## GOAL OF THE EXERCISE
Examine the material below. Gather every line in which the string "pixels" appears.

# Start of PROVIDED MATERIAL

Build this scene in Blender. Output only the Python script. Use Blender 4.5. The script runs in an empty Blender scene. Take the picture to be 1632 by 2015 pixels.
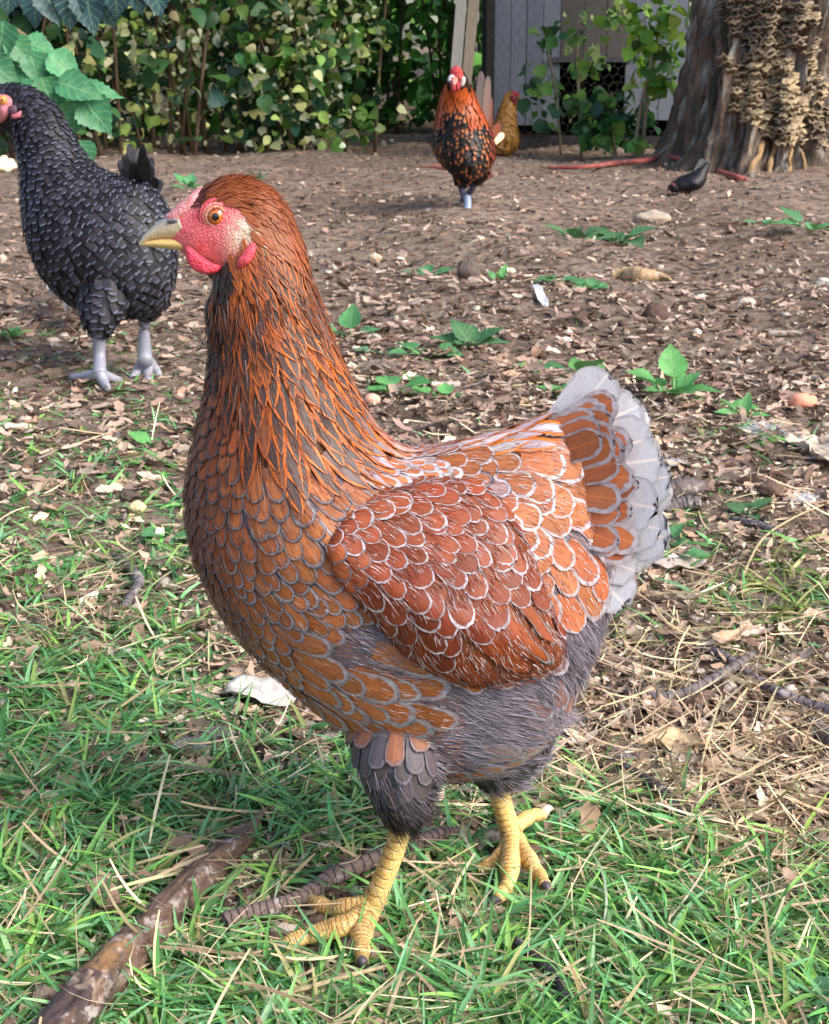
import bpy, math, random
import numpy as np
from mathutils import Vector, noise, kdtree
from mathutils.bvhtree import BVHTree
rng = np.random.default_rng(11); random.seed(11)
SC = bpy.context.scene; COL = SC.collection
PI = math.pi
# ------------------------------------------------------------------ camera
F, H, CX, CY = 3000.0, 0.5, 816.0, 1007.5          # focal length in photo pixels, eye height, photo centre
PITCH = math.atan(907.5 / F); CP, SP = math.cos(PITCH), math.sin(PITCH)
cam = bpy.data.objects.new('camera', bpy.data.cameras.new('camera')); COL.objects.link(cam)
cam.location = (0, 0, H); cam.rotation_euler = (PI / 2 - PITCH, 0, 0)
cam.data.sensor_fit = 'HORIZONTAL'; cam.data.sensor_width = 36; cam.data.lens = 36 * F / 1632
cam.data.clip_start = .02; cam.data.clip_end = 400
cam.data.dof.use_dof = True; cam.data.dof.focus_distance = .88; cam.data.dof.aperture_fstop = 60
SC.camera = cam
# ------------------------------------------------------------------ light
SUN = Vector((.66, -.42, .66)).normalized()
w = bpy.data.worlds.new('World'); SC.world = w; w.use_nodes = True
sky = w.node_tree.nodes.new('ShaderNodeTexSky'); sky.sky_type = 'NISHITA'; sky.sun_disc = False
sky.sun_elevation = math.asin(SUN.z); sky.sun_rotation = math.atan2(SUN.x, SUN.y)
sky.dust_density = 3.0; sky.ozone_density = .6
w.node_tree.links.new(sky.outputs[0], w.node_tree.nodes['Background'].inputs[0])
w.node_tree.nodes['Background'].inputs[1].default_value = .15
sl = bpy.data.lights.new('sun', 'SUN'); sl.energy = 2.0; sl.angle = math.radians(32); sl.color = (1, .97, .92)
so = bpy.data.objects.new('sun', sl); COL.objects.link(so); so.location = (6, -2, 5)
so.rotation_euler = SUN.to_track_quat('Z', 'Y').to_euler()
SC.view_settings.view_transform = 'Standard'; SC.view_settings.look = 'None'
SC.view_settings.exposure = .88; SC.view_settings.gamma = 1
SC.cycles.max_bounces = 6; SC.cycles.transparent_max_bounces = 8
SC.cycles.use_denoising = True
# ------------------------------------------------------------------ small helpers
A = np.asarray
def C(r, g, b, k=1.0):
    f = lambda c: (c / 12.92 if c <= .04045 else ((c + .055) / 1.055) ** 2.4)
    return (f(r / 255) * k, f(g / 255) * k, f(b / 255) * k)
def mix(a, b, t): return tuple(x + (y - x) * t for x, y in zip(a, b))
def sstep(a, b, x):
    t = np.clip((x - a) / (b - a), 0, 1); return t * t * (3 - 2 * t)
def ray(px, py): 
    a = (px - CX) / F; b = (CY - py) / F
    return Vector((a, CP + b * SP, -SP + b * CP))
def V(px, py, Y):                                  # photo pixel -> point on the upright plane at distance Y
    d = ray(px, py); return Vector((0, 0, H)) + d * (Y / d.y)
def gz(x, y):                                      # ground relief
    x = A(x, float); y = A(y, float)
    f = sstep(1.0, 3.5, np.abs(y) + np.abs(x) * .5)
    z = .003 * np.sin(x * 31 + 1.3 + 2 * np.sin(y * 9)) + .003 * np.sin(y * 27 + .4 + 1.7 * np.sin(x * 13)) + .002 * np.sin(x * 61 - y * 53)
    z = z + f * (.011 * np.sin(x * 7.3 + 1.1 * np.sin(y * 3.1)) + .012 * np.sin(y * 6.1 + 1.7 * np.sin(x * 2.7)) + .006 * np.sin(x * 19 + y * 15))
    z = z * (1 - .9 * np.exp(-((x + .02) / .22) ** 2 - ((y - .82) / .2) ** 2)); far = sstep(9, 22, np.abs(y)); return z * (1 - far) + far * .5 * (1 + np.sin(x * .2 + y * .1)) * .6
def G(px, py, z=None):                             # photo pixel -> point on the ground
    d = ray(px, py); t = -H / d.z; p = Vector((d.x * t, d.y * t, 0))
    p.z = float(gz(p.x, p.y)) if z is None else z
    return p
def proj(P):
    P = A(P); dz = P[..., 2] - H; dep = P[..., 1] * CP - dz * SP; up = P[..., 1] * SP + dz * CP
    return CX + F * P[..., 0] / dep, CY - F * up / dep
def thing(name, label, cat, loc, group=None, kind=None):
    o = bpy.data.objects.new(name, None); COL.objects.link(o); o.location = loc; o.empty_display_size = .05
    o['label'] = label; o['category'] = cat
    if group: o['group'] = group
    if kind: o['kind'] = kind
    return o
def tag(o, label=None, cat=None, group=None, kind=None):
    for k, v in (('label', label), ('category', cat), ('group', group), ('kind', kind)):
        if v: o[k] = v
    return o
def worldloc(o):
    p = Vector((0, 0, 0))
    while o: p = p + o.location; o = o.parent
    return p
def mk(name, Vs, Fs, mats, parent=None, attrs=None, smooth=True, mi=None, org=None):
    """one mesh object from world-space vertices (n,3) and quads (m,4)"""
    Vs = A(Vs, np.float64).reshape(-1, 3); Fs = A(Fs, np.int32).reshape(-1, 4)
    if parent is not None: off = A(worldloc(parent))
    elif org is not None: off = A(org)
    else: off = A([0., 0., 0.])
    me = bpy.data.meshes.new(name); Vl = (Vs - off).astype(np.float32)
    me.vertices.add(len(Vl)); me.vertices.foreach_set('co', Vl.ravel())
    me.loops.add(Fs.size); me.loops.foreach_set('vertex_index', Fs.ravel())
    me.polygons.add(len(Fs)); me.polygons.foreach_set('loop_start', np.arange(0, Fs.size, 4, dtype=np.int32))
    me.polygons.foreach_set('use_smooth', np.full(len(Fs), smooth))
    if mi is not None: me.polygons.foreach_set('material_index', A(mi, np.int32))
    me.update(calc_edges=True)
    for k, a in (attrs or {}).items():
        a = A(a, np.float32)
        if k in ('col', 'c1', 'c2'):
            if a.shape[1] == 3: a = np.concatenate([a, np.ones((len(a), 1), np.float32)], 1)
            at = me.attributes.new(k, 'FLOAT_COLOR', 'POINT'); at.data.foreach_set('color', a.ravel())
        else:
            at = me.attributes.new(k, 'FLOAT_VECTOR', 'POINT'); at.data.foreach_set('vector', a.ravel())
    for m in (mats if isinstance(mats, (list, tuple)) else [mats]): me.materials.append(m)
    o = bpy.data.objects.new(name, me); COL.objects.link(o)
    if parent is not None: o.parent = parent
    else: o.location = off
    return o
class Bag:                                          # collects vertices / quads / attributes into one mesh
    def __init__(s): s.v = []; s.f = []; s.a = {}; s.m = []; s.n = 0
    def add(s, v, f, m=0, **attrs):
        v = A(v, float).reshape(-1, 3); f = A(f, int).reshape(-1, 4)
        s.v.append(v); s.f.append(f + s.n); s.n += len(v); s.m.append(np.full(len(f), m))
        for k, a in attrs.items():
            a = A(a, float)
            if a.ndim == 1: a = np.tile(a, (len(v), 1))
            s.a.setdefault(k, []).append(a)
        return s
    def build(s, name, mats, parent=None, org=None, smooth=True):
        return mk(name, np.concatenate(s.v), np.concatenate(s.f), mats, parent, {k: np.concatenate(a) for k, a in s.a.items()},
                  smooth, np.concatenate(s.m), org)
def outward(v, f):
    a, b, c, d = (v[f[:, i]] - v.mean(0) for i in range(4))
    return f if (np.cross(b - a, d - a) * a).sum() + (np.cross(c - b, d - b) * b).sum() > 0 else f[:, ::-1]
def gridf(r, c, wrap=False):
    i, j = np.meshgrid(np.arange(r - 1), np.arange(c if wrap else c - 1), indexing='ij'); j2 = (j + 1) % c
    return np.stack([i * c + j, i * c + j2, (i + 1) * c + j2, (i + 1) * c + j], -1).reshape(-1, 4)
def catmull(P, n):                                 # n samples per span through the rows of P
    P = A(P, float); 
    if P.ndim == 1: P = P[:, None]
    Q = np.concatenate([2 * P[:1] - P[1:2], P, 2 * P[-1:] - P[-2:-1]]); out = []
    for i in range(1, len(Q) - 2):
        t = np.linspace(0, 1, n, endpoint=False)[:, None]; a, b, c, d = Q[i - 1], Q[i], Q[i + 1], Q[i + 2]
        out.append(.5 * (2 * b + (c - a) * t + (2 * a - 5 * b + 4 * c - d) * t ** 2 + (3 * b - a - 3 * c + d) * t ** 3))
    out.append(P[-1:]); return np.concatenate(out)
def tube(path, rad, seg=10, n=6, wob=0, flat=1.0, capped=True):
    """swept tube along a smoothed path; returns verts, quads, t (0..1) and angle per vertex"""
    P = catmull([list(p) for p in path], n); R = np.maximum(catmull(rad, n)[:, 0], 1e-5)
    T = np.gradient(P, axis=0); T /= np.linalg.norm(T, axis=1)[:, None] + 1e-12
    ref = A([0, 0, 1.]) if abs(T[:, 2]).mean() < .8 else A([0, 1., 0])
    S = np.cross(T, ref); S /= np.linalg.norm(S, axis=1)[:, None] + 1e-9; U = np.cross(S, T)
    if capped:
        P = np.concatenate([P[:1], P, P[-1:]]); R = np.concatenate([[R[0] * .02], R, [R[-1] * .02]])
        S = np.concatenate([S[:1], S, S[-1:]]); U = np.concatenate([U[:1], U, U[-1:]])
    th = np.linspace(0, 2 * PI, seg, endpoint=False)
    r = R[:, None] * (1 + wob * (rng.random((len(P), seg)) - .5) * 2)
    vs = P[:, None] + S[:, None] * (np.cos(th)[None, :, None] * r[..., None]) + U[:, None] * (np.sin(th)[None, :, None] * r[..., None] * flat)
    t = np.repeat(np.linspace(0, 1, len(P)), seg); a = np.tile(th, len(P)); vs = vs.reshape(-1, 3); fs = gridf(len(P), seg, True)
    k = seg // 2; m = len(P) // 2 * seg; n_ = np.cross(vs[m + 1] - vs[m], vs[m + seg] - vs[m]); fs = fs if n_ @ (vs[m] - P[len(P) // 2]) > 0 else fs[:, ::-1]
    return vs, fs, t, a
def nrm(v): return v / (np.linalg.norm(v, axis=-1, keepdims=True) + 1e-12)
def blades(P, D, N, L, W, prof, ts, cols=3, bend=0, cup=0):
    """vectorised strips: base P, direction D, face normal N, length L, half width W, bend angle towards N"""
    P, D, N = A(P, float), nrm(A(D, float)), A(N, float); n = len(P)
    N = nrm(N - D * (N * D).sum(1)[:, None]); S = np.cross(D, N)
    L = np.broadcast_to(L, n); W = np.broadcast_to(W, n); b = np.broadcast_to(bend, n) + 1e-4; cup = np.broadcast_to(cup, n)
    ts = A(ts, float); u = np.linspace(-1, 1, cols); wt = prof(ts)
    al = L[:, None] * np.sin(b[:, None] * ts) / b[:, None]; up = L[:, None] * (1 - np.cos(b[:, None] * ts)) / b[:, None]
    x = u[None, None, :] * wt[None, :, None]; X = x * W[:, None, None]
    upx = up[:, :, None] + cup[:, None, None] * W[:, None, None] * x ** 2
    vs = P[:, None, None] + D[:, None, None] * al[:, :, None, None] + S[:, None, None] * X[..., None] + N[:, None, None] * upx[..., None]
    f = gridf(len(ts), cols); k = len(ts) * cols
    fs = (f[None] + (np.arange(n) * k)[:, None, None]).reshape(-1, 4)
    return vs.reshape(-1, 3), fs, k
p_grass = lambda t: np.minimum(1, t * 5 + .45) * np.maximum(1 - t, .02) ** .55
p_leaf = lambda t: np.maximum(np.sin(PI * np.clip(t, 0, 1) ** .72), .02) ** .8
p_flake = lambda t: np.sqrt(np.maximum(1 - (2 * t - 1) ** 2, .01))
p_strand = lambda t: np.maximum(1 - t, .05) ** .7
def colvar(base, n, dv=.25, dh=.06):
    """n colours scattered about base colours (list of linear rgb)"""
    base = A(base, float); c = base[rng.integers(0, len(base), n)]
    return np.clip(c * (1 + dv * rng.normal(size=(n, 1))) * (1 + dh * rng.normal(size=(n, 3))), .003, .9)
def rdir(n, el0, el1):
    az = rng.random(n) * 2 * PI; el = np.radians(el0 + (el1 - el0) * rng.random(n))
    return np.stack([np.cos(az) * np.cos(el), np.sin(az) * np.cos(el), np.sin(el)], 1)
def inpoly(x, y, poly):
    x = A(x, float); y = A(y, float); r = np.zeros(x.shape, bool); n = len(poly)
    for i in range(n):
        x0, y0 = poly[i]; x1, y1 = poly[(i + 1) % n]
        if y0 == y1: continue
        c = ((y0 > y) != (y1 > y)) & (x < (x1 - x0) * (y - y0) / (y1 - y0) + x0); r ^= c
    return r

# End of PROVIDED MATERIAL

## FULL SOLUTION
Build this scene in Blender. Output only the Python script. Use Blender 4.5. The script runs in an empty Blender scene. Take the picture to be 1632 by 2015 pixels.
F, H, CX, CY = 3000.0, 0.5, 816.0, 1007.5          # focal length in photo pixels, eye height, photo centre